Managing your career search campaign
Discipline, energy and a positive attitude are prerequisites for a successful career search campaign. This advice is provided by Appleby Associates, Executive Career Consultants.
Answerable possibly only to yourself, you must take full responsibility for managing the next and therefore the most important phase in your career. Doubts, distractions and disappointments can all conspire to slow you down, but even without the normal accountabilities that accompany most roles, you must exceed the realistic targets you set yourself if you are to meet your career objective.
Planning has featured throughout the preparatory work which has taken you to the starting point of your campaign. You need this activity as much as ever to form a structure for your work and to allow you to use the tools of the trade:-
- effective network building
- targeted letters
- successful referral meetings
- stand-out applications for advertised roles.

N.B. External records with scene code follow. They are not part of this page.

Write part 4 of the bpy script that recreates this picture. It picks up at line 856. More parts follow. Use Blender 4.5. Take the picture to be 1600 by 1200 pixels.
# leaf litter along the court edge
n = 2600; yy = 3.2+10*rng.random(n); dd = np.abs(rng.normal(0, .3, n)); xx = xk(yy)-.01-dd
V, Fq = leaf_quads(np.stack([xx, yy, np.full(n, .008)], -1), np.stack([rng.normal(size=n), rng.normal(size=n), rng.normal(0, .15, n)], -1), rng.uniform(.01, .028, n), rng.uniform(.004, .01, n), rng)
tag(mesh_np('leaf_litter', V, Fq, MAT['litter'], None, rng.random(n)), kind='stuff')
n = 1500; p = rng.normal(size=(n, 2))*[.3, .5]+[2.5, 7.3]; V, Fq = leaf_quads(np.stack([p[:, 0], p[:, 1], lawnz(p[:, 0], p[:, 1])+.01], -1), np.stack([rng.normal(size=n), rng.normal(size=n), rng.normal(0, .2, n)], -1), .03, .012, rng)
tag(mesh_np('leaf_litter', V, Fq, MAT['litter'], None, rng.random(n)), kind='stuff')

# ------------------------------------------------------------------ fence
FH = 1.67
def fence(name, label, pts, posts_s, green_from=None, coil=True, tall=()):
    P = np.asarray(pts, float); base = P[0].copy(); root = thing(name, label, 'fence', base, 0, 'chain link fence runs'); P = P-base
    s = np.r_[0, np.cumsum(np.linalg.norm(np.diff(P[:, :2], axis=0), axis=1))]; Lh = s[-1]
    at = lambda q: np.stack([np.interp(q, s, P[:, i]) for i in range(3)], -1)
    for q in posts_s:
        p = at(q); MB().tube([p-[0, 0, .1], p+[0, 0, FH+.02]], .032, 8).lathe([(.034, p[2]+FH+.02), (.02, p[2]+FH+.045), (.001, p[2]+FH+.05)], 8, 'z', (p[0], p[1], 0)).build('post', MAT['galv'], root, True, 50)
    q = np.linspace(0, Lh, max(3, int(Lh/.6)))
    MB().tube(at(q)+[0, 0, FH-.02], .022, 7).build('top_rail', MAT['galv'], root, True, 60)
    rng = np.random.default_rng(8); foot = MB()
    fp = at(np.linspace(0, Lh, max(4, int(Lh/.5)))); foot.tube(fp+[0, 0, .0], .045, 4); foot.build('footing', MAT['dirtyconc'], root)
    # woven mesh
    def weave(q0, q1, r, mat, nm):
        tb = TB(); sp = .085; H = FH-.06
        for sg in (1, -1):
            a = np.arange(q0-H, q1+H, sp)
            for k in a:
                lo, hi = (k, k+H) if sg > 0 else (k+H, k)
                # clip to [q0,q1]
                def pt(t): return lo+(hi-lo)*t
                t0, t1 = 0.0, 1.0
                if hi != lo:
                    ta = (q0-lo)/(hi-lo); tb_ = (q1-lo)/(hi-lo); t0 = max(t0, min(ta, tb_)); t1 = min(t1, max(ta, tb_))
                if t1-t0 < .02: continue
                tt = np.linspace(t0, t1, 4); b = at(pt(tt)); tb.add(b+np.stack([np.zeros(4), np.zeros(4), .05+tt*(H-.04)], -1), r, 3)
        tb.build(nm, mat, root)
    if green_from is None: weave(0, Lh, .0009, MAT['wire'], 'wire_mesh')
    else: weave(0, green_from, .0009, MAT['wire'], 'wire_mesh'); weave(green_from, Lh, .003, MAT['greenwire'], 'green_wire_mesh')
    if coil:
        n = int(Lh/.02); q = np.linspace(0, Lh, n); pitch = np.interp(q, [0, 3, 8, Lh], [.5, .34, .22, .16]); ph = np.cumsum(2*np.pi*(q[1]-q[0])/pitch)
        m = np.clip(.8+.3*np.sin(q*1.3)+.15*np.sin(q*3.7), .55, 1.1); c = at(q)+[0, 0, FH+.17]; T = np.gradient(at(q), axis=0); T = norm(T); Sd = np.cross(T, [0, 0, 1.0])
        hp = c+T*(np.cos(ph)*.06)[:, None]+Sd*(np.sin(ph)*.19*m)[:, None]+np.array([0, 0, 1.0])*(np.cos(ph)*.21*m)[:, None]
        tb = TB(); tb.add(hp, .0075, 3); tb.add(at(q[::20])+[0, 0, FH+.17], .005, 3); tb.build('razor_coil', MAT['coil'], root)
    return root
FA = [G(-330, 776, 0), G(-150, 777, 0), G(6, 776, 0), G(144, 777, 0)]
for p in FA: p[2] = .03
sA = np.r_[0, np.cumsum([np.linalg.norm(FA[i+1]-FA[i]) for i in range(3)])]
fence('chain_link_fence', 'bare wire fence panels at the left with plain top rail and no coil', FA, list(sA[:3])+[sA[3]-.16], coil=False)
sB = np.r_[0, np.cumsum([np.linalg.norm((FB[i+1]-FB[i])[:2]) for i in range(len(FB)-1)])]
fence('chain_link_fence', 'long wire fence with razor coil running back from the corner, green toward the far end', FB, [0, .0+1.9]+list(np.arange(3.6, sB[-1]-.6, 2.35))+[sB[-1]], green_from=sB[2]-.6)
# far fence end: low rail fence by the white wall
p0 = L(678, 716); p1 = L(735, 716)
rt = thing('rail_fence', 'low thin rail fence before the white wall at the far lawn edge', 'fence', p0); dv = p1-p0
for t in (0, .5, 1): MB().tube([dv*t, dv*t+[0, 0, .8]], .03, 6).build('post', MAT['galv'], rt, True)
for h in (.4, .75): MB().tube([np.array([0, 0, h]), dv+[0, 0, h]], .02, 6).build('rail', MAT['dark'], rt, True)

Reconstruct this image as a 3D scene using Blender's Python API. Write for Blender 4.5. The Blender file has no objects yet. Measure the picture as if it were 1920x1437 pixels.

The setting of activity targets and timescales involves detailing the percentage of effort to be expended between the various routes to your goal - all can be planned and should be logged. Planning is, of course, an ongoing process but can only be successful if it is based on a level of activity and results – but be aware of the difference between these two.
Your campaign will face different pressures whether you are between positions or in full-time employment. Time management applies to both scenarios, as does creating the most productive working environment and understanding how to tackle different tasks promptly.
Combining activity will give you a clearer picture of how to order and fulfill your priorities. The expansion of your network of contacts and the arrangement of referral meetings will need to interchange with the direct approaches made to recruiters and time spent addressing the advertised job market. Even if one method proves the more effective, do not be tempted to abandon the work undertaken on other fronts.
It is important to stay current within your network and to the recruiters you’ve identified. Allocate time to get out to relevant events where you can revisit some relationships and introduce new ones into your campaign. Social interaction can be the perfect antidote to a full-time career search when not in employment. Do not lose your market knowledge as it is important that time away from work does not leave you trailing behind in your chosen field.
The investment of time and effort in preparing yourself to manage your career search campaign can be repaid through a disciplined and sustained approach to meeting planned targets of activity – this is the most important project you will ever be assigned.